Tinhampton wrote:You say that Ban Dictatorships is not "currently illegal." Assuming that GA#579 "Promoting Democratic Stability Act" did not exist, why would a proposal that readsThe World Assembly hereby requires all member states to hold elections for public office on the national level.be legal - even under the current ruleset, which contains Ideological Ban - and why? How about Hannasea's proposed rewrite of Protecting the Right to Vote?
I think a better question is, "What would be the advantage to the game as a whole for such proposals to be illegal?" As things stand, we have a rule that cannot effectively do more than prohibit the most mindless of over-simplified bans, because when someone proposes to skirt the line, it causes a big tizzy. The tizzy ensues because people can make good faith arguments that such and so practice is essential to the ideology of Oligarchical Collectivism as practiced by the Carvourian Imperium of Omicron Convenience V, and banning it is violating the IB rule.

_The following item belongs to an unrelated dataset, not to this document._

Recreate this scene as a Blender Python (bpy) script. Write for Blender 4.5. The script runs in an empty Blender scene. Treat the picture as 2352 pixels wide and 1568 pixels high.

This requires GenSec to make interpretive findings that frankly we think are beyond the proper scope of our duties, analogous to jumping in and asserting real-life expert judgment for proposals dealing with allegations of fact (claims about abortion side effects being the electrified rail that prompted us to decide to steer clear of all such judgments). And all of this makes the game that much harder to learn for new players: "Wait, you have a No Ideological Ban rule, but there are protections for private property including intellectual property, so you've already banned communism, so WTF???"
Abolishing the IB rule means we stick to the limit of our charter, which is to deal with questions about the rules of the game, not make grand philosophical statements about which ideology says what about what.
So I want to ask, with that in mind, what is really the problem with getting rid of this rule whose major discernable effect is to embroil the community in silly fights while elevating GenSec far closer to a cabal of mullahs or cardinals than we are comfortable with (or than the community, I think, wants us to be)?
And to return to my original point, phrased without examples: Will the abolition of Ideological Ban allow for the WA to pass a full ban on any "religious, political or economic ideolog[y]?"
Assuming certain hoops (inter alia targeting governments rather than individuals, non-contradiction of any existing protections of specific practices, etc.) are jumped through, yes. But I have to quote Walter Sobchak: "What exactly is the problem here?" Say someone wants to ban capitalism (ooh ooh me me me!): In order to make it worth trying to pass, the resolution would have to list specific practices that comprise that ideology, which means voters have to actually agree that all of these things are evils that need prohibition. And then there's the matter of making the whole thing stick, in the face of creative compliance. Shit, even the Soviet Union held regular elections - holding elections isn't enough to make a dictatorship non-dictatorial.
One other point I'll make: usually the kind of one-liners you're concerned about have other things wrong with them and don't make it to approval before being ruled illegal anyway.
So TL;dr - the advantages of abolishing the IB rule far outweigh the inconvenience of the community having to grapple with the occasional "Durr theocracy sucks!!!!1!!111!1one" proposal. Hence we believe it ought to go.